Ian Thomson

Violence and beauty combine in Siena

Renowned for its soaring towers and stylised art, the city was faction-riven for centuries, with powerful banking families at daggers drawn

The storming of the fortress near Porta Camollia in Siena, 1540, by Giorgio Vasari. [Getty Images] 
issue 15 October 2022

Siena, the jewel of Tuscan cities, was the mercantile and banking centre of medieval Europe. Bankers in Pre-Renaissance Siena preened themselves on their wealth and material possession. Banking (from the Italian banco, ‘counter’) is an Italian invention. Yet Dante consigned money-lenders to the seventh circle of Hell, where they are made to stare for eternity at their sacks of lucre. (Emblazoned with fancy coats of arms, the sacks would have held the equivalent of today’s venture capitalist bonus payments.) Usury was a dangerous professional game in Siena, one which invited church censure as well as personal spiritual dereliction.

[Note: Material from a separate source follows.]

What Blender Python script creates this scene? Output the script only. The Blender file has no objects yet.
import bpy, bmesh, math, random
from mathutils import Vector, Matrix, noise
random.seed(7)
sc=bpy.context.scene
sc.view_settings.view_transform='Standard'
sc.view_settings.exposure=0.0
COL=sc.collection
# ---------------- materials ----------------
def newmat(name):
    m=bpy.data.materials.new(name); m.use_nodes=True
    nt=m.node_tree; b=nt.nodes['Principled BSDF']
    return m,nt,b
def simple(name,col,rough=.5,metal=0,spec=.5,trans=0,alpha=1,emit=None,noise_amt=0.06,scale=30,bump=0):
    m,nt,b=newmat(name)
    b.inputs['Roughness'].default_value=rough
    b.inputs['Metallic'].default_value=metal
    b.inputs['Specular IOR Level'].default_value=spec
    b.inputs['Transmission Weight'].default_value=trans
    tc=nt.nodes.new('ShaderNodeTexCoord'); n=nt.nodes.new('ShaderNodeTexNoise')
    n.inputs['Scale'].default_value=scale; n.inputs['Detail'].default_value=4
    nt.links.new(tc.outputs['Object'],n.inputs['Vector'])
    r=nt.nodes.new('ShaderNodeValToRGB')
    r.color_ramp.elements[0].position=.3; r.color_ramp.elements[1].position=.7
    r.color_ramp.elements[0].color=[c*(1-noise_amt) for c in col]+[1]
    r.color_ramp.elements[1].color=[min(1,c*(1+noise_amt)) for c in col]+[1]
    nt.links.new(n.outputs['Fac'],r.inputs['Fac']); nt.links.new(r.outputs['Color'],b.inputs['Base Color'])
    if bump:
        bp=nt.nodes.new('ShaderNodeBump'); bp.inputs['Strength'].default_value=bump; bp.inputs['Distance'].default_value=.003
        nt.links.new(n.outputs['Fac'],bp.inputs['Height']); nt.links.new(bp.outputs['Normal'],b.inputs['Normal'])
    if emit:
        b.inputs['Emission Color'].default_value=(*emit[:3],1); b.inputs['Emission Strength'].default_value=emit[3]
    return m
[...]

But without its money-making eminenti, Siena would have remained a provincial backwater, swampy with the threat of malaria. The city’s wealth showed above all in its formidable ring of fortress-like towers, 15 of which still stand. Some 80 of these towers rose over the medieval houses, and were used for offence or defence, when the faction fights raged with neighbouring Florence or among the Sienese banker families.